Legislazione

Un'altra condanna definitiva per aver sparso acque reflue di frantoio in campo

Vale anche la prova dell'odore per comprendere la natura del liquame sparso. E' così che la Corte di Cassazione conferma una sentenza del Tribunale di Taranto

20 luglio 2013 | R. T.

Confermata la condanna a 3500 euro di ammenda per violazione degli articoli 112-137 comma 14 del Dlgs 152/2006, ovvero violazione delle regole sullo spandimento delle acque di frantoio per il legale rappresentante dell'oleificio sociale di San Marzano in San Giuseppe.

Così ha deciso la Corte di Cassazione, terza sezione penale con sentenza 2520/2012, confermando quanto deciso dal Tribunale di Taranto nel 2011.

La Corte ha riconosciuto che il frantoio effettuava l'utilizzazione agronomica delle acque di vegetazione dei frantoi al di fuori dei casi e delle procedure previste e in particolare in violazione della disciplina posta dagli articoli 2 e 4 comma 2 della legge 574/1996, relativa ai limiti di accettabilità e alle modalità di spandimento.

Secondo il capo di imputazione l'oleificio sociale era accusato di provocare su un terreno di 8o.000 mq, fenomeni di ruscellamento e formazione di pozzi e acquitrini di materiale putrescente.

Il legale rappresentante dell'oleificio obiettava, in sede di Cassazione, l'illogicità della motivazione fondata su una doppia presunzione: la prossimità del fondo in cui sarebbero state sversate le acque rispetto al fondo su cui insiste l'opificio e l'odore percepito dagli agenti di Polizia Giudiziaria, ritenuto caratteristico delle acque derivanti dalla molitura delle olive. Secondo la difesa sarebbe mancata la prova positiva relativa alla qualità dei liquidi rinvenuti sul fondo interessato.

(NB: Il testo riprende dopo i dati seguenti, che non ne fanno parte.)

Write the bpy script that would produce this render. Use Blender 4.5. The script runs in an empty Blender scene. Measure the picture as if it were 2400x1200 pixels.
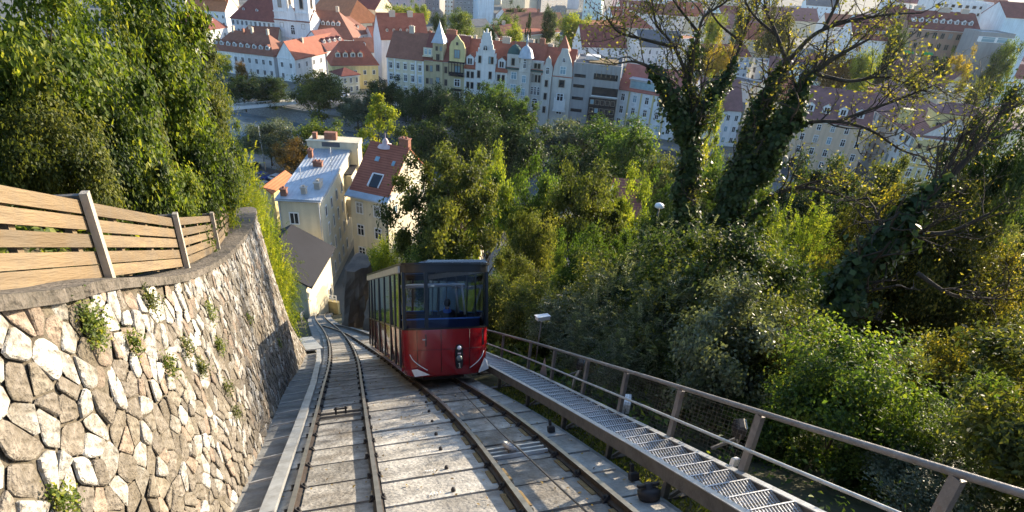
import bpy, math, random
import numpy as np
from mathutils import Matrix, Vector

# ------------------------------------------------------------------ camera
SC = bpy.context.scene
COL = SC.collection
F, H = 1360.0, 50.0
d_ = np.array([1020-1200., 3100-600., F]); d_ /= np.linalg.norm(d_)
f_ = np.array([0, 0, 1.]) - d_*d_[2]; f_ /= np.linalg.norm(f_)
r_ = np.cross(d_, f_)
CAM = np.array([0, 0, H])
cam = bpy.data.cameras.new('camera'); cam.lens = F/2400*36; cam.sensor_width = 36
cam.clip_end = 6000; cam.clip_start = .05
co = bpy.data.objects.new('camera', cam); COL.objects.link(co)
co.matrix_world = Matrix(((r_[0], -r_[1], -r_[2], 0), (f_[0], -f_[1], -f_[2], 0), (-d_[0], d_[1], d_[2], H), (0, 0, 0, 1)))
SC.camera = co
# ------------------------------------------------------------------ light
SUN_AZ, SUN_EL = math.radians(48), math.radians(15)
W_ = bpy.data.worlds.new('World'); SC.world = W_; W_.use_nodes = True
nt = W_.node_tree
sky = nt.nodes.new('ShaderNodeTexSky'); sky.sky_type = 'NISHITA'; sky.sun_disc = False
sky.sun_elevation = SUN_EL; sky.sun_rotation = SUN_AZ
sky.air_density = 1.0; sky.dust_density = 1.0; sky.ozone_density = 3.0
bg = nt.nodes['Background']; bg.inputs[1].default_value = .15
nt.links.new(sky.outputs[0], bg.inputs[0])
sl = bpy.data.lights.new('sun', 'SUN'); sl.energy = 4.8; sl.angle = math.radians(.53); sl.color = (1, .84, .62)
so = bpy.data.objects.new('sun', sl); COL.objects.link(so)
sd = Vector((math.sin(SUN_AZ)*math.cos(SUN_EL), math.cos(SUN_AZ)*math.cos(SUN_EL), math.sin(SUN_EL)))
so.rotation_euler = sd.to_track_quat('Z', 'Y').to_euler(); so.location = (60, 60, 120)
SC.view_settings.view_transform = 'Standard'; SC.view_settings.look = 'None'
SC.view_settings.gamma = 1; SC.view_settings.use_curve_mapping = False
SC.view_settings.exposure = 1.38
SC.cycles.max_bounces = 6; SC.cycles.diffuse_bounces = 3; SC.cycles.glossy_bounces = 3
SC.cycles.transmission_bounces = 4; SC.cycles.transparent_max_bounces = 12
SC.cycles.use_denoising = True

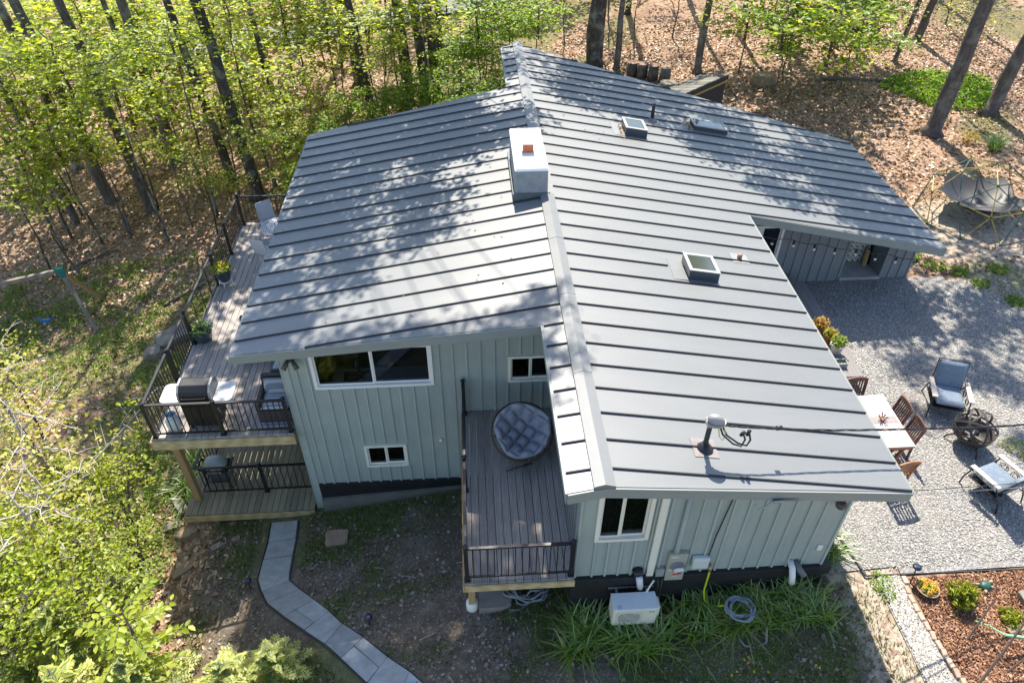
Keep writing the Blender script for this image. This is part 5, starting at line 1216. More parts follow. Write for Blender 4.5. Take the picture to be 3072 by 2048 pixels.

La Corte, dichiarando infondato il ricorso, ha così motivato: “Nel caso di specie il Tribunale, con motivazione congrua e immune da vizi logici, ha accertato che l'imputato, titolare di un'autorizzazione allo spandimento delle acque di vegetazione derivante dalla molitura delle olive, eseguiva il reimpiego delle acque agronomiche sul terreno vicino all'opificio con modalità non conformi alla legge. Il giudice di merito, sulla base delle risultanze processuali, ha dato conto del fatto che la suddetta attività era eseguita versando sul terreno e sui canali appositamente realizzati le acque provenienti dalla molitura, dando luogo a un fenomeno di stagnamento acquitrinoso sulla superficie erbosa, senza che le acque venissero assorbite dal suolo.”

La Corte di Cassazione ha quindi rilevato che non è sufficiente la prova provata che i liquidi siano effettivamente acque di vegetazione purchè l'insieme delle carte processuali, ivi comprese le testimonianze relativa all'odore dei suddetti liquami, porti a tale conclusione logica.